■ **DATA PROVIDED**:
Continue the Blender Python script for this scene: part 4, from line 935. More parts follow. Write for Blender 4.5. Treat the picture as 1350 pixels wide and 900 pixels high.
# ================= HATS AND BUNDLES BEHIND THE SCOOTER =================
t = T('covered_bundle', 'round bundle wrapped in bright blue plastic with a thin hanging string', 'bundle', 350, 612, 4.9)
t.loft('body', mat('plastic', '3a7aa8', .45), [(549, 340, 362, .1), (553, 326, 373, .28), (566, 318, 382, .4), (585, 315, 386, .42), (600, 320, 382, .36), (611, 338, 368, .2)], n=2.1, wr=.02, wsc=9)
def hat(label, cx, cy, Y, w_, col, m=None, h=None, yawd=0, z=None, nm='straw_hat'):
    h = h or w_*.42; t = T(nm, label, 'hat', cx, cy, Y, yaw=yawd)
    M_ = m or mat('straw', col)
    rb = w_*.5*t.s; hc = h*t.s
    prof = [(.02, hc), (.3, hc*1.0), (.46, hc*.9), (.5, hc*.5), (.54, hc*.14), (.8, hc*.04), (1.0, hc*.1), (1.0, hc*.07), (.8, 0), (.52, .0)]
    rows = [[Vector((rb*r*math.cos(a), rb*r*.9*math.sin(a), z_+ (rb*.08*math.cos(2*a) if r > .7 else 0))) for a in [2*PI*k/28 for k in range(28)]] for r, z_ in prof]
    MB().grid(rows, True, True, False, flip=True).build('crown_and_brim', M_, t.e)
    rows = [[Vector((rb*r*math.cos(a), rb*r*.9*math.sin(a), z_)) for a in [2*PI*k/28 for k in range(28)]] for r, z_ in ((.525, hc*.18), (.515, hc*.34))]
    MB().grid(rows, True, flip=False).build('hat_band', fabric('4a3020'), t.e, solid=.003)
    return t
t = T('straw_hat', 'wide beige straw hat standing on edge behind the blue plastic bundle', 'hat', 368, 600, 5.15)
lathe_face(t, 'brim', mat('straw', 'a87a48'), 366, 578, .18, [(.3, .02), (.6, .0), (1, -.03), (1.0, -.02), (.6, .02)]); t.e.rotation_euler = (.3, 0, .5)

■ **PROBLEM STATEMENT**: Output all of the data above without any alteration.

■ **FINAL RESULT**:
Continue the Blender Python script for this scene: part 4, from line 935. More parts follow. Write for Blender 4.5. Treat the picture as 1350 pixels wide and 900 pixels high.
# ================= HATS AND BUNDLES BEHIND THE SCOOTER =================
t = T('covered_bundle', 'round bundle wrapped in bright blue plastic with a thin hanging string', 'bundle', 350, 612, 4.9)
t.loft('body', mat('plastic', '3a7aa8', .45), [(549, 340, 362, .1), (553, 326, 373, .28), (566, 318, 382, .4), (585, 315, 386, .42), (600, 320, 382, .36), (611, 338, 368, .2)], n=2.1, wr=.02, wsc=9)
def hat(label, cx, cy, Y, w_, col, m=None, h=None, yawd=0, z=None, nm='straw_hat'):
    h = h or w_*.42; t = T(nm, label, 'hat', cx, cy, Y, yaw=yawd)
    M_ = m or mat('straw', col)
    rb = w_*.5*t.s; hc = h*t.s
    prof = [(.02, hc), (.3, hc*1.0), (.46, hc*.9), (.5, hc*.5), (.54, hc*.14), (.8, hc*.04), (1.0, hc*.1), (1.0, hc*.07), (.8, 0), (.52, .0)]
    rows = [[Vector((rb*r*math.cos(a), rb*r*.9*math.sin(a), z_+ (rb*.08*math.cos(2*a) if r > .7 else 0))) for a in [2*PI*k/28 for k in range(28)]] for r, z_ in prof]
    MB().grid(rows, True, True, False, flip=True).build('crown_and_brim', M_, t.e)
    rows = [[Vector((rb*r*math.cos(a), rb*r*.9*math.sin(a), z_)) for a in [2*PI*k/28 for k in range(28)]] for r, z_ in ((.525, hc*.18), (.515, hc*.34))]
    MB().grid(rows, True, flip=False).build('hat_band', fabric('4a3020'), t.e, solid=.003)
    return t
t = T('straw_hat', 'wide beige straw hat standing on edge behind the blue plastic bundle', 'hat', 368, 600, 5.15)
lathe_face(t, 'brim', mat('straw', 'a87a48'), 366, 578, .18, [(.3, .02), (.6, .0), (1, -.03), (1.0, -.02), (.6, .02)]); t.e.rotation_euler = (.3, 0, .5)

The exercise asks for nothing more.